Häufig müssen kompetente Personen daher von der Konkurrenz abgeworben werden, berichtet der Mexiko-Repräsentant eines deutschen Unternehmens aus dem Bereich der erneuerbaren Energien. Die betroffenen Personen wüssten, dass sie begehrt sind - und würden dementsprechend hoch pokern bei Gehaltsverhandlungen. Personalvermittlungsagenturen wie Manpower, Michael Page oder Hays können bei der Personalsuche helfen; auf deutsche Unternehmen spezialisiert ist zudem Boege & Business. Die Agenturen sind insbesondere bei der Vermittlung von Führungskräften nützlich.

Produzierende Unternehmen fragen vor allem Angestellte unterhalb des Ingenieurlevels nach. Besonders schwer zu finden sind erfahrene Mitarbeitende im Werkzeug- und Formenbau sowie für das Schweißen und Einrichten von Maschinen. Häufig müssen junge Menschen im Unternehmen angelernt werden, wobei Vertreter deutscher Firmen generell zufrieden mit dem Arbeitseinsatz und der Lernfähigkeit mexikanischer Mitarbeitender sind. Auch technische Spezialisierungen in Kombination mit Englischkenntnissen sind selten. Allerdings verbessert sich das Fremdsprachenniveau allmählich mit dem Eintritt der jüngeren Generation in den Arbeitsmarkt.
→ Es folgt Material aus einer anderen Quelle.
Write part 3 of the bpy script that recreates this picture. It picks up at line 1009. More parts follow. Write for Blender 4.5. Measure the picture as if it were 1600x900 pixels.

Bildungssystem mit Mängeln

Das öffentliche Bildungssystem in Mexiko ist mangelhaft, wie die jüngste Pisa-Studie aus dem Jahr 2018 belegt. Dort schnitt Mexiko mit Rang 56 unter 77 Ländern nur schwach ab. Vor allem im Bereich Mathematik wiesen mexikanische Schüler Mängel auf. Im Vergleich zu anderen lateinamerikanischen Ländern stand Mexiko jedoch vergleichsweise gut dar: Nur Chile (Rang 46) und Uruguay (52) haben bessere Bewertungen bekommen.

In Mexiko gibt es nur wenige Hochschulen, die im internationalen Vergleich gut abschneiden. Das Tecnológico de Monterrey (Tec) und die Universidad Nacional Autónoma de México (UNAM) etwa belegen im QS Ranking der besten Universitäten Lateinamerikas 2022 Platz vier und sechs und gehören weltweit zu den 200 besten Universitäten. Das Tec betreibt landesweit 26 Campusse und ist dafür bekannt, dass Absolventen gute Voraussetzungen für eine Einstellung bei Industrieunternehmen mitbringen. Die UNAM ist mit aktuell rund 360.000 Studierenden die größte Universität Lateinamerikas.